Peter Johann Lor, Sec-General of IFLA. International dimensions of Web 2.0 and Library 2.0

These are some of the points Peter Lor made which were particularly applicable to International Trade Librarianship:
  • Modern ICTs have brought a shift from economies of things, to the economies of information - the weightless economy concept cf. David Skilling of The New Zealand Institute
  • physical controls are eliminated in the weightless economy - logistics?
  • information is being commodified therefore knowledge is a strategic resource
  • new Enclosure Movement cf. Britain 1700s - we are now seeing the enclosure of intellectual property via digital locks (fences)
  • Free Trade Agreements (FTAs) are also locking up information and in some case forcing developing nations to adopt policies for information and intellectual property which are more appropriate for a developed nation.
  • FTAs have been responsible for affecting the affordability of school textbooks therefore access to information - a negative impact cf. Costa Rica.
  • Free Trade not necessarily fair trade.
  • Web 2.0 will speed up the process of disintermediation or deprofessionalisation
  • Lor introduced his paper by showing us a Library 2.0 Meme map attributed to Bonaria Biancu (Wikipedia 2007c). - I really liked this as a guide to Library 2.0.


Tuesday, March 18, 2008

For Easter

Two letters X and P I saw set down
in order, clean and white as bones
upon a neglected earthpage covered with fungus
like grey moss but the propelling letters shone through
and a thumb-nail nicked corner of the sky
while human heads leaned dark across the mountain.

from the poem 'A Painting by Colin McCahon'
written by Janet Frame published in The pocket mirror
published Pegasus, 1968 pp.105-6

Monday, March 17, 2008

NZSOE at VALA 2008

Schubert Foo: ‘Going Virtual for Enhanced Library Experience’
VALA 2008 Conference Wednesday 6 February 2008

One of the new terms that Shubert Foo used in his presentation was the notion of ‘information-object’ as ‘info-concierge’.

Foo says on p.2 of his written paper that when the information object is discovered it becomes an info-concierge ‘with the ability to connect the information seeker, to other content, both within and outside the library, or other information seekers.
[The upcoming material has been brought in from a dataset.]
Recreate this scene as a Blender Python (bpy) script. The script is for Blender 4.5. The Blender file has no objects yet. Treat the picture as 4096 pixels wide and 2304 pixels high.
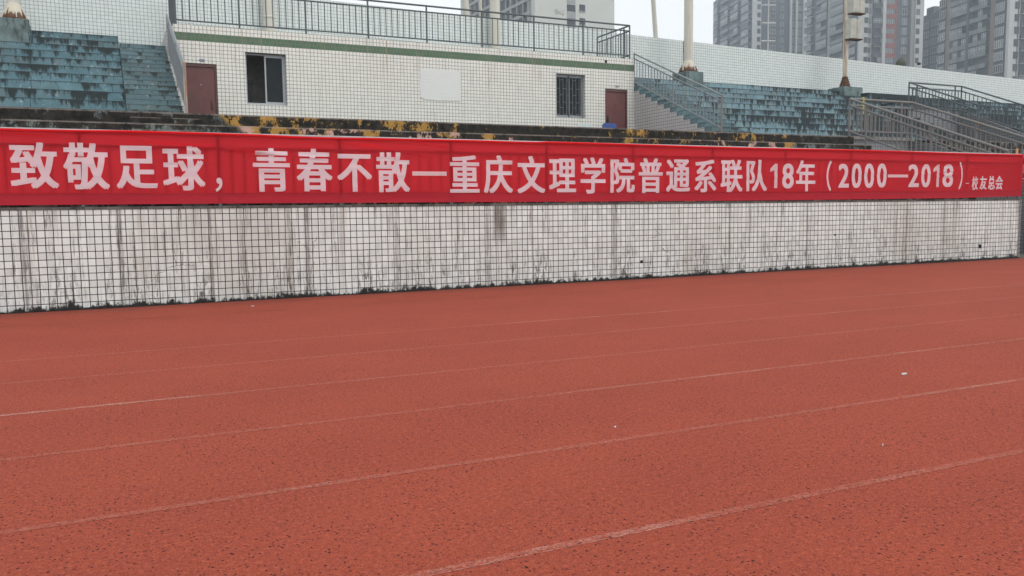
import bpy, bmesh, math, random
from mathutils import Vector, Matrix
random.seed(11)
R = math.radians
SC = bpy.context.scene
COL = SC.collection
# ------------------------------------------------------------------ camera, sky, sun, exposure
def look(yaw, pit, rol):
    f = Vector((math.sin(yaw)*math.cos(pit), math.cos(yaw)*math.cos(pit), math.sin(pit)))
    r = Vector((math.cos(yaw), -math.sin(yaw), 0)); u = r.cross(f)
    r2 = math.cos(rol)*r + math.sin(rol)*u; u2 = -math.sin(rol)*r + math.cos(rol)*u
    return Matrix((r2, u2, -f)).transposed()
cam = bpy.data.cameras.new('camera'); cam.sensor_width = 36; cam.lens = 840.19/1024*36
cam.clip_start = .05; cam.clip_end = 3000
co = bpy.data.objects.new('camera', cam); COL.objects.link(co)
co.matrix_world = Matrix.Translation((1.3427, -13.0238, 1.2994)) @ look(.44106, -.09259, -.012543).to_4x4()
SC.camera = co
SUN_AZ, SUN_EL = R(155), R(58)
w = bpy.data.worlds.new('World'); SC.world = w; w.use_nodes = True
nt = w.node_tree; bg = nt.nodes['Background']
sky = nt.nodes.new('ShaderNodeTexSky'); sky.sky_type = 'NISHITA'; sky.sun_disc = False
sky.sun_elevation = SUN_EL; sky.sun_rotation = SUN_AZ; sky.air_density = 1.0; sky.dust_density = 3.0
hs = nt.nodes.new('ShaderNodeHueSaturation'); hs.inputs['Saturation'].default_value = .16
nt.links.new(sky.outputs[0], hs.inputs['Color'])
mx = nt.nodes.new('ShaderNodeMix'); mx.data_type = 'RGBA'; mx.inputs[0].default_value = .7
mx.inputs[7].default_value = (9.1, 9.35, 9.4, 1)          # an even cloud deck
nt.links.new(hs.outputs[0], mx.inputs[6]); nt.links.new(mx.outputs[2], bg.inputs['Color'])
bg.inputs['Strength'].default_value = .13
sun = bpy.data.lights.new('sun', 'SUN'); sun.energy = .9; sun.angle = R(20); sun.color = (1, .96, .9)
so = bpy.data.objects.new('sun', sun); COL.objects.link(so)
sd = Vector((math.sin(SUN_AZ)*math.cos(SUN_EL), math.cos(SUN_AZ)*math.cos(SUN_EL), math.sin(SUN_EL)))
so.rotation_euler = sd.to_track_quat('Z', 'Y').to_euler()
so.location = sd*60
SC.view_settings.view_transform = 'Standard'; SC.view_settings.look = 'None'
SC.view_settings.exposure = .24; SC.view_settings.gamma = 1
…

Each information object in the library thus serves as an info-concierge, connecting people to content, people to people, and content to another piece of content. ‘

The concept of concierge has an inherent notion of guarding in it, although the meaning he was keen to use was ‘the opening up’ or ‘letting through to’. Wikipedia (16 March 2008) says that: ‘a concierge is often expected to "achieve the impossible", dealing with any request a guest may have, no matter how strange, relying on an extensive list of personal contacts with various local merchants and service providers.’ I liked this information source concept and it certainly fits with what he writes:

‘An information object, as an info-concierge, connects through various means. These include:
(1) simple hyperlinks within an article [an information object]
(2) putting own content on different platforms [information objects that presents information in a different context] for discovery
(3) ‘push’ information to suggestion for exploration of other related categories of Resources’[1]
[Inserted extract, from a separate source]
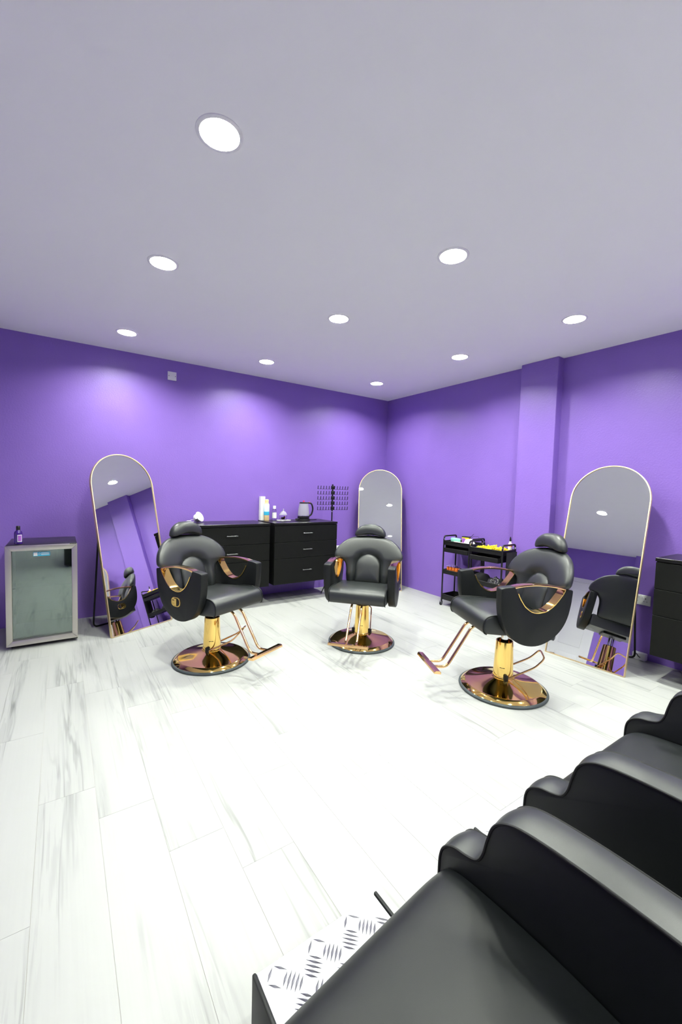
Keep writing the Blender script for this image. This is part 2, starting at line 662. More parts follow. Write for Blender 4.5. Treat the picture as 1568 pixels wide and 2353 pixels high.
def downlight(i, x, y):
    rear = ('on the right of the first row', 'nearest the right wall in the first row', 'alone far back', 'added for ambient light in the middle of the second row', 'added for ambient light nearest the right wall in the second row',
            'added for ambient light nearest the left wall in the second row', 'added for ambient light nearest the right wall in the third row', 'added for ambient light in the middle of the last row', 'added for ambient light nearest the left wall in the last row')
    lab = ('round recessed ceiling downlight %s' % WHERE[i]) if i < 9 else 'recessed downlight behind the camera, %s' % rear[i - 9]
    t = thing('downlight', lab, 'ceiling light', (x, y, HC), 0, 'recessed ceiling downlights')
    part('trim_ring', lathe([(HR - 0.001, 0.003), (HR - 0.002, -0.005), (HR + 0.006, -0.006), (HR + 0.013, -0.003), (HR + 0.014, 0.0005)], 40, False), WHITEP, t)
    part('housing', lathe([(HR - 0.001, 0.0), (HR - 0.001, 0.046), (HR - 0.004, 0.050), (0.0, 0.052)], 40, False), WHITEP, t)
    part('diffuser', lathe([(0.0, 0.041), (HR - 0.003, 0.041), (HR - 0.003, 0.043), (0.0, 0.043)], 40, False), LAMPM, t, label='glowing white diffuser')


for i, (x, y) in enumerate(LIGHTS):
    downlight(i, x, y)

# floor: planks laid one by one along y
floor = struct('floor', box(X0, X1, Y0, Y1, -0.04, -0.0012), GROUT)
far = part('floor_boards_behind', box(X0, X1, Y0, -6.1, -0.02, 0.0), plank_mat(False), floor, 0)
far.name = 'floor_board'
PW, PL = 0.2135, 1.22


def plank_mesh(w, l):
    me = bpy.data.meshes.new('plank')
    g = 0.0005
    V, F = box(g, w - g, g, l - g, -0.0011, 0.0)
    # top edge eased
    vs = [Vector(v) for v in V]
    me.from_pydata([tuple(v) for v in vs], [], F)
    me.materials.append(PLANK)
    return me


full = plank_mesh(PW, PL)
known = {0: -3.363, -1: -3.04, -2: -2.82, -3: -0.97, -4: -2.42, 1: -2.36, 2: -1.93, 3: -2.9, 4: -2.2}
k0 = math.floor((X0 + 3.883) / PW)
for k in range(k0, 19):
    xa = -3.883 + k * PW
    xb = min(xa + PW, X1)
    xa2 = max(xa, X0)
    if xb - xa2 < 0.005:
        continue
    off = known.get(k, -R.random() * PL)
    y = off
    while y + PL < Y1 + PL - 1e-6 and y < Y1:
        y += PL
    y -= PL
    # y = start of the topmost plank
    while y + PL > -6.1 + 0.02:
        ya, yb = max(y, -6.1), min(y + PL, Y1)
        if yb - ya > 0.01:
            whole = abs(yb - ya - PL) < 1e-6 and abs(xb - xa2 - PW) < 1e-6
            o = bpy.data.objects.new('plank', full if whole else plank_mesh(xb - xa2, yb - ya))
            COL.objects.link(o)
            o.parent = floor
            o.location = (xa2, ya, 0)
        y -= PL

# small fixed things on the walls
t = thing('blanking_plate', 'small square white blank electrical plate high on the back wall', 'wall plate', (-3.1775, 0, 2.625))
part('plate', box(-0.047, 0.047, -0.011, 0, -0.047, 0.047, 0.004, 2), WHITEP, t)
for s in (-1, 1):
    part('screw', xf(lathe([(0.005, 0), (0.005, 0.002), (0.0, 0.0025)], 10), Matrix.Translation((s * 0.034, -0.0105, 0)) @ Matrix.Rotation(math.radians(90), 4, 'X')), SILVERH, t)


def socket(label, loc, rz):
    t = thing('wall_socket', label, 'socket', loc, rz)
    part('plate', box(-0.074, 0.074, -0.010, 0, -0.045, 0.045, 0.004, 2), WHITEP, t)
    for s in (-1, 1):
        cx = s * 0.036
        part('pin_hole', join(box(cx - 0.003, cx + 0.003, -0.0108, -0.009, 0.010, 0.019), box(cx - 0.014, cx - 0.008, -0.0108, -0.009, -0.013, -0.009),
                              box(cx + 0.008, cx + 0.014, -0.0108, -0.009, -0.013, -0.009)), DARK, t, 0, label='dark socket holes')
        part('rocker_switch', box(cx - 0.006 - s * 0.022, cx + 0.006 - s * 0.022, -0.014, -0.009, 0.018, 0.036, 0.002, 1), WHITEP, t)
    return t


socket('white double wall socket between the right arched mirror and the right black drawers', (0, -3.517, 0.521), math.radians(-90))
socket('white double wall socket peeping out right of the black wall drawers', (-0.875, 0, 0.542), 0)


# ------------------------------------------------------------------ styling chairs
def arch_out(w, z0, zs, zt, n=40):
    pts = []
    pts += [(-w, z0 + (zs - z0) * i / 6) for i in range(7)]
    for i in range(1, 16):
        a = math.pi - math.pi * i / 16
        pts.append((w * math.cos(a), zs + (zt - zs) * math.sin(a)))
    pts += [(w, zs + (z0 - zs) * i / 6) for i in range(7)]
    pts += [(w - 2 * w * i / 8, z0) for i in range(1, 8)]
    return pts


def sdf_arch(y, z):
    """signed distance-like measure to the lumbar pad (negative inside)"""
    w, zs, zt = 0.128, 0.672, 0.790
    if z < zs:
        return abs(y) - w
    e = math.hypot(y / w, (z - zs) / (zt - zs))
    return (e - 1) * 0.122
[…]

The ELIS Pathfinder on Country Information could be seen as an example:

· Hyperlinks point to other sites of country information Content to content
· If this was linked to one of the exporter blogs where the country information has been discussed then this would be Content to People linking
· If within the blog exporters had been commenting on the usefulness of the information in the Pathfinder then this would be People to People linking
· If those exporters then pushed or suggested another information source or website then would be People to content

His implication was of course that the librarian and information professional should be exploiting this ‘info-concierge’ role of information objects.
[1] Foo, Schubert, (2008) paper from VALA Conference, p.16


Wednesday, March 12, 2008

MarketLine database

Are there professionals working in International Trade Library and Information Services who use this product? What do you think of it? What do your clients think of it?

Tuesday, March 11, 2008

LIS for trade professionals

It is quite surprising that large organisations which are either promoting international trade or educating for international trade don't appear to provide a library and information service to their clients. I visited Melbourne in February 2008 and hoped that I might be able to visit the local office of Austrade. I was not able to as there is no office in Melbourne. The World Trade Centre in Melbourne didn't have a library and information service either. I hope that through this blog those of us who are involved in this specialist area will be able to share ideas, thoughts and tips on how they serve their clients in the area of international trade.